ジョーカーの女という要素を切ったのも間違いなら、すぐに他のヒロインたちを出して集団劇にしちゃうのも間違いだよ。

レニーとブラックマスクは登場シーンで名前が文字表記されるので、「主要キャラは紹介のために名前が表示される」という形を取っているのかと思った。だから、その後に出て来るも、主要キャラなのかと思った。
しかし実際には、その場限りのチョイ役なのだ。
だったら、そこを粒立てるのは何なのかと。
ハーレイがレニーに捕まるまでのシーンをオシャレに演出しているつもりなのかもしれないけど、無駄にゴチャゴチャしているだけだよ。

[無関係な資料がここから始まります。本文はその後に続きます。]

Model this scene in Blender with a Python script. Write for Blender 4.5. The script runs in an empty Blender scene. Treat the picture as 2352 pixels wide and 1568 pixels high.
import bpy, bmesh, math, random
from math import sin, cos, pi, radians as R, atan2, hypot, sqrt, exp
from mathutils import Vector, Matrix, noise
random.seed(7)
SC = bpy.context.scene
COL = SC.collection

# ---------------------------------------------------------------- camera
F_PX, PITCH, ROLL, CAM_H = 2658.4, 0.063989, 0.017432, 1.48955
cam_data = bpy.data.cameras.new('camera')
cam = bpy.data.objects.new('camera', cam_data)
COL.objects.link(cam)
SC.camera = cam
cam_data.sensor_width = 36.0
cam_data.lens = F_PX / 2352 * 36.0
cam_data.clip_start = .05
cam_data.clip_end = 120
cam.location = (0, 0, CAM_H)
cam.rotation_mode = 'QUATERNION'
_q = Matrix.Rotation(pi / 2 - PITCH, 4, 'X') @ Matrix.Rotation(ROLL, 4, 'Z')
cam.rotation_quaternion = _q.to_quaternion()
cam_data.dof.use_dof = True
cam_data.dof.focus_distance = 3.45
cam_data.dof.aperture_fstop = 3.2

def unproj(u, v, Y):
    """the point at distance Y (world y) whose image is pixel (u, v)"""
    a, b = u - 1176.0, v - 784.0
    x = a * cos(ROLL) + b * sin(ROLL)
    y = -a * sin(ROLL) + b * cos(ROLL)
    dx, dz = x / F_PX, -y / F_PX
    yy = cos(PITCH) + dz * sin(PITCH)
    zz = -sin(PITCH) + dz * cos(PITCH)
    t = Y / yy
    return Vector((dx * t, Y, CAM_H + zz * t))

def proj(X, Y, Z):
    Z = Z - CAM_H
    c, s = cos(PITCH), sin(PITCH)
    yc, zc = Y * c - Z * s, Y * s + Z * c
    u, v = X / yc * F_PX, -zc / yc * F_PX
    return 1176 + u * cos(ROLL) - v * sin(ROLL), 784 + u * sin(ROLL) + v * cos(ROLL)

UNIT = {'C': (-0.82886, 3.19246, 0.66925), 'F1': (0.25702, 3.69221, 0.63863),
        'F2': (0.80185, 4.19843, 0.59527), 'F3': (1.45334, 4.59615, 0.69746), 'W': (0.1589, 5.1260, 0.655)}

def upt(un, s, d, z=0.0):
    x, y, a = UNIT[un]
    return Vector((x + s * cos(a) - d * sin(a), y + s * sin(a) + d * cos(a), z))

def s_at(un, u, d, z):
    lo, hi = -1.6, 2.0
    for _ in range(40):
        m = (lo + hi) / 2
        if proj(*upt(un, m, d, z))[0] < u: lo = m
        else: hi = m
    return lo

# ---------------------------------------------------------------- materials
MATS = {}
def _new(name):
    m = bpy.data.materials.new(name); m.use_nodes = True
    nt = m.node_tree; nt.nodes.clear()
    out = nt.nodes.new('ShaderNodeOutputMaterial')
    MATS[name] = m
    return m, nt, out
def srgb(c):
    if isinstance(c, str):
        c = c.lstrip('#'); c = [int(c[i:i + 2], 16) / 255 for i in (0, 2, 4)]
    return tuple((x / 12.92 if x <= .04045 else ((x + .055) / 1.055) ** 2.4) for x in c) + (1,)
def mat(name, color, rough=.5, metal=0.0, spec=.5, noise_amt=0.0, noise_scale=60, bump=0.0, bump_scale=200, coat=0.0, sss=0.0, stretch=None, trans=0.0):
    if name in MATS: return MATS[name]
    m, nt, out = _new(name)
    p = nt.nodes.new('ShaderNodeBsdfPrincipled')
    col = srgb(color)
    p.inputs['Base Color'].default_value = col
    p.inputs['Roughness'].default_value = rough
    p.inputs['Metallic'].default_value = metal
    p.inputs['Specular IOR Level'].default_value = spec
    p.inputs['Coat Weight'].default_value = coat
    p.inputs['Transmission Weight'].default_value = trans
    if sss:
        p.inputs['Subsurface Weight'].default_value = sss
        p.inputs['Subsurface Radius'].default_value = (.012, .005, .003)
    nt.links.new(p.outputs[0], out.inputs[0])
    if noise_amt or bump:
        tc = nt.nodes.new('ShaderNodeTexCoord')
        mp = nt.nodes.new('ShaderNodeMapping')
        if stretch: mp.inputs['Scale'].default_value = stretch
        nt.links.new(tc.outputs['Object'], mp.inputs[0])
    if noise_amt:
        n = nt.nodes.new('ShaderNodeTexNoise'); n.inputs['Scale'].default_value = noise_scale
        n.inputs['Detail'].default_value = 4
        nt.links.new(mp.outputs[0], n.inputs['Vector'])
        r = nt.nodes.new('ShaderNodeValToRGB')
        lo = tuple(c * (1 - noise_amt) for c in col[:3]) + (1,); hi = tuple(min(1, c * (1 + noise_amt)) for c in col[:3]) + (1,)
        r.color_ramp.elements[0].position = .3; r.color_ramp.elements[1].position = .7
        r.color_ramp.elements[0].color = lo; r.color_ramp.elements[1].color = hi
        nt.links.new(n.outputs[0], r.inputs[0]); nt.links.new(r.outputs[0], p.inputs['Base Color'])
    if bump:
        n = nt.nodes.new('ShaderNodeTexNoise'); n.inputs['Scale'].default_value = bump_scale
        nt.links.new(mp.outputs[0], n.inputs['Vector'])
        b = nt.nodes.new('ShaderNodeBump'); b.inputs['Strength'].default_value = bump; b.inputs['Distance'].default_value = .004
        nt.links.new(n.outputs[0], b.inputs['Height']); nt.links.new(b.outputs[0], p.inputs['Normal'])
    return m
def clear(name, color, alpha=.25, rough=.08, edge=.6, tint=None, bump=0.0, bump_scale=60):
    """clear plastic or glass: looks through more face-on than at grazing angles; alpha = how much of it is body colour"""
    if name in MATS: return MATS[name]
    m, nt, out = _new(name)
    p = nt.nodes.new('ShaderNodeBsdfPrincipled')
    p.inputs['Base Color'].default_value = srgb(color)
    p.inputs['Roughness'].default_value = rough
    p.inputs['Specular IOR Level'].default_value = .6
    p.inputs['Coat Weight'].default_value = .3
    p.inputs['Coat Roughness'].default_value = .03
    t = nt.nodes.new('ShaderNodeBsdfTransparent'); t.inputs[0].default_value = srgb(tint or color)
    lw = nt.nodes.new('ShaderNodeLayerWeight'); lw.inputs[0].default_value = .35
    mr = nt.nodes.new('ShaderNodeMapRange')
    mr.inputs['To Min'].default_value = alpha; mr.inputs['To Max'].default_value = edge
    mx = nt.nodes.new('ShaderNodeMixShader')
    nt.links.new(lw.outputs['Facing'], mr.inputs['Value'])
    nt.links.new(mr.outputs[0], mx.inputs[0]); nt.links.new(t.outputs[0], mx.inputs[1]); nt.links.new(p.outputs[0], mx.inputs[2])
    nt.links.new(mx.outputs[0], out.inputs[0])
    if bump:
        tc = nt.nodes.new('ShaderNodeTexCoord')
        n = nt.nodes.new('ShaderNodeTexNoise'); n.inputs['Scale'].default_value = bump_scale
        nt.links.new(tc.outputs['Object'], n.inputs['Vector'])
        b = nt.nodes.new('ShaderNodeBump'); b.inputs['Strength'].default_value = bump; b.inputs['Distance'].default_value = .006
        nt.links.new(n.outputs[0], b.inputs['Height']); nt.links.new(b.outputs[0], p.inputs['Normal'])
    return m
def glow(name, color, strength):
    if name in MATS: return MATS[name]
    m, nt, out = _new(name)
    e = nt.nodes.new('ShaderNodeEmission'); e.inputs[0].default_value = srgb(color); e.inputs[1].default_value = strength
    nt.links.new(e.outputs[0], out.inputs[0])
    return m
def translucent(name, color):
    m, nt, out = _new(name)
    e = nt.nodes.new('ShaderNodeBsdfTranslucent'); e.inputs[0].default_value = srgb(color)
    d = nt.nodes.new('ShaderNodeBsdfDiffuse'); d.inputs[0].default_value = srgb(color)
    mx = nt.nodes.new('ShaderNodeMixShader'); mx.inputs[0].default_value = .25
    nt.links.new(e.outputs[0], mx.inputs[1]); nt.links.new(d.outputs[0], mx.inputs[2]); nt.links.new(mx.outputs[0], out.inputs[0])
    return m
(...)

「ジョーカーの恋人」ってのはハーレイ・クインのアイデンティティーであり、そのキャラクターを描く上での生命線と言ってもいい。
ところが「#MeToo」運動の高まりが影響したのか、ハーレイ・クインをジョーカーから切り離して描く企画になっている。ジョーカーのためでなく、自分のために戦うヒロインとして描かれている。
でもハーレイの魅力を最大限に引き出そうとするなら、ジョーカーとの関係は切っても切り離せない。いや絶対に切り離すべきではない。
世間の潮流には逆らうことになっても、ハーレイは恋愛至上主義のヒロインとして狂い咲きさせるべきだったのよ。

ハーレイ・クインを含めた女性キャラクターの面々は「男に媚びない女性像」の象徴の如くに描かれ、「王子様なんて要らないわ」という最近のディズニー・プリンセスみたいになっている。
ちゃんとコミックの原作があるので、「こんなのハーレイ・クインじゃないやい」と言うのは間違いなのかもしれない。だけどハーレイ・クインは、もっとクレイジーなトリックスターじゃないと。
それを考えると、別のキャラを語り手や狂言回しのような形で配置して、「そいつが関わるヤバい女」としてハーレイを描くようにした方が良かったのでは。
例えるなら、『パイレーツ・オブ・カリビアン/呪われた海賊たち』みたいな感じね。

ハーレイはハッピーがバイカーに始末された直後、銃を持った連中に包囲されて「停戦」と口にする。そこで包囲した連中はレニーの仲間で、ハーレイは逮捕されたのかと思ったら、しばらくして警察署に乗り込んで来るシーンがある。
どういうことなのかと思っていたら、包囲したのはローマンの手下だったのね。
ただ、どうやって逃げ出したのか、なぜ逃げたのならレニーが追っていない理由は何なのかと思っていたら、その辺りも少し話が進むと説明される。
でも、そこが無駄に分かりにくいのよね。

その理由は簡単で、レニーの登場シーンでは「4分前」に遡り、ダイナがハーレイと出会うシーンでは「1週間前」に遡るなど、時系列をシャッフルしているのだ。
その後、ハーレイが「停戦」と言うと1週間前に時間を遡って、そのシーンが20分後に再び描かれる。ここで初めて、ハーレイがローマンの手下に捕まったことが明かされる。
また、ダイナがドクの店に来ると、彼女を説明するための回想パートが入る。
そのように前半は時系列を組み替えているんだけど、無駄に入り組んでいる構成だなあと感じる。

なぜハーレイがダイナにジョーカーとの破局を打ち明けるのか、その理由は全く分からない。出会ったばかりだし、喋って仲良くなったわけでもないし、歌に心を揺さぶられたわけでもないし。
ハーレイの出番を削って他のキャラを勃たせようとするわ、変に話をこねくり回すわと余計なことをしている一方で、色々と雑なんだよなあ。
あと、バーティネリ家のダイヤに関する設定は無駄にゴチャついてるなあ。
どうせマクガフィンみたいなモンなんだから、そんな入り組んだ設定なんて要らないよ。キャラクターの魅力で引っ張るような、単純明快な作品で良かったのよ。

終盤に入ると「ローマンが共通の敵」ってことで、女たちが手を組んで戦う展開に入る。そこに向けて物語を紡いでいるはずだが、共闘が決まっても高揚感には結び付かない。
あと、共闘が始まったら「形勢逆転で大勝利」へ一気に畳み掛けた方がいいよ。そこで苦戦させると、流れが悪くなる。
それと、アクションシーンはもっとケレン味たっぷりでもいいと思うんだよなあ。
もっとシンプルに、「ハーレイ・クインが大暴れしてスカッとするアクション」として作れば良かったのに。